Bu uygulamanın keyfi ve Anayasada güvence altına alınan eşitlik ilkesine de açıkça aykırı olduğunu söyleyen Şahin açıklamasını şöyle sürdürdü: ‘‘Anayasamızın 10.Maddesine göre; herkes, dil, ırk, renk, cinsiyet, siyasi düşünce, felsefi inanç, din, mezhep ve benzeri sebeplerle ayırım gözetilmeksizin kanun önünde eşittir. Kadınlar ve erkekler eşit haklara sahiptir. Devlet, bu eşitliğin yaşama geçmesini sağlamakla yükümlüdür. Hiçbir kişiye, aileye, zümreye veya sınıfa imtiyaz tanınamaz. Bu keyfi karar Hatay İlimizde ve özellikle de ilçemizde yaşayan vatandaşlarımızı çok ciddi şekilde mağdur etmiştir.´´
Hükümetin, Hatay´ın bir kez daha kapsam dışında bırakılmasına gerekçe olarak, Hatay´ın hassas bir yer olduğu, güvenlik riski bulunması gösterildiğini de sözlerine emleyen, Hatay´a da komşu sınır illerini örnek gösterdi. Şahin, ‘‘Hatay yüzyıllardır medeniyetlere ev sahipliği yapmış, sevgi, barış ve kardeşlik şehridir. Hatay iç savaştan kaçan 600 bin Suriyeli mülteciye yılardır hoşgörüyle ev sahipliği yapmakta, AKP´nin ısrarla vermediği teşviklere rağmen ekmeğini bölüşmektedir. Bu kararın alındığı zamanda da, şu anda da Hatay´da herhangi bir güvenlik riski ise yoktur. AKP, Hatay´a üvey evlat muamelesi yapmakta, aklınca Hataylıları cezalandırmaktadır. Hatay halkı bu çifte standartı görüp en güzel cevabı sandıkta verecektir´´ dedi.

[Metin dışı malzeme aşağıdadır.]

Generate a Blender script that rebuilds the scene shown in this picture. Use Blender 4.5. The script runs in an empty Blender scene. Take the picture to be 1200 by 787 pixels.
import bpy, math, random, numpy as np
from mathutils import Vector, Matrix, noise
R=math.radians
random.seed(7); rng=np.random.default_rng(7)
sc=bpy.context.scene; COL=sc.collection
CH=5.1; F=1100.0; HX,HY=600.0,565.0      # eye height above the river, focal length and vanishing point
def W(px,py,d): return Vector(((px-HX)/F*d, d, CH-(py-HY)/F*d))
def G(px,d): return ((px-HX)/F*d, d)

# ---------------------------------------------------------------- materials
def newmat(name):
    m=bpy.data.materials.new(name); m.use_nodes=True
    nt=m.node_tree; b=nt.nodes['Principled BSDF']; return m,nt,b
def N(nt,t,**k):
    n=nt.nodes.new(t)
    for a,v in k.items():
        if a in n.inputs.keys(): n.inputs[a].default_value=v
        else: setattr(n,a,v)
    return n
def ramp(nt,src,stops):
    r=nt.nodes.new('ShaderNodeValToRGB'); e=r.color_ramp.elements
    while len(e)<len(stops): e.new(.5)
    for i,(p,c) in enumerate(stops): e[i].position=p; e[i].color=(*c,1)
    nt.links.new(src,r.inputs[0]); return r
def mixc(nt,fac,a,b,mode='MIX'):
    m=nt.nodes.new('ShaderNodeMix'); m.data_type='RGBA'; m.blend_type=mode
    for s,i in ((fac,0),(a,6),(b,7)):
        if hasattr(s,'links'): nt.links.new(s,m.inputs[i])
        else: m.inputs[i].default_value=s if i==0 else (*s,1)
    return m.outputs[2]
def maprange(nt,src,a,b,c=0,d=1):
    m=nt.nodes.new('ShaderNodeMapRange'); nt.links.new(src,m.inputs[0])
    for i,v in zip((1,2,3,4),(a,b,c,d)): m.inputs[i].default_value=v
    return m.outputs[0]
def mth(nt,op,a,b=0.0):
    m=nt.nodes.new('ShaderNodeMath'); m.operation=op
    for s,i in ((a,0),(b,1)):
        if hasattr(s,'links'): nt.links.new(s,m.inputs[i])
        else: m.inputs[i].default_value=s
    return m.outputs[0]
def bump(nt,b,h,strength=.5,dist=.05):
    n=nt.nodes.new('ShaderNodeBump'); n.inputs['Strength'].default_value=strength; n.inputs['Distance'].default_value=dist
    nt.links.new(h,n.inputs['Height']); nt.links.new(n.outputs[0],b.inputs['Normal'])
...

Hangi sorulara yanıt istedi?
Şahin, soru önergesinde hükümetin yanıtlaması talebiyle şu soruları yöneltti: “Hatay ilindeki köylüler hazine toprağının satışından yararlanamazken, yabancılara toprak satışı yapıldığı bilinmektedir. Bu noktada hükümetinizin tutumu net olarak keyfi bir tutumdur mudur? Hazine arazilerinin kullanıcılarına satışına yönelik tebliğde Hatay ili hangi sebeplerden ötürü kapsam dışında kalmıştır? İki günde bir yakın çevrede bombaların patladığı, füzelerin düştüğü Gaziantep´te, Kilis´te, Islahiye´de güvenlik riski yok denilerek tebliğ kapsamına alınmış ve hazine arazileri oradaki vatandaşlara satılabilirken, Hatay´da güvenlik riski var o nedenle hazine arazileri uzun yıllardır kullanan vatandaşlara satılamaz demek Anayasanın ‘eşitlik´ ilkesine açıkça aykırı değil midir? Hatay´daki köylüler hazine toprağının satışından yararlanamazken, yabancılara 2012-2020 yılları arası ne kadar toprak satışı yapılmıştır? Hatay ve kapsam dışı bırakılan diğer bölgelerin de tebliğden yararlanmasına yönelik bir düzenlemeniz olacak mıdır? Olmayacak ise gerekçeleri nelerdir?”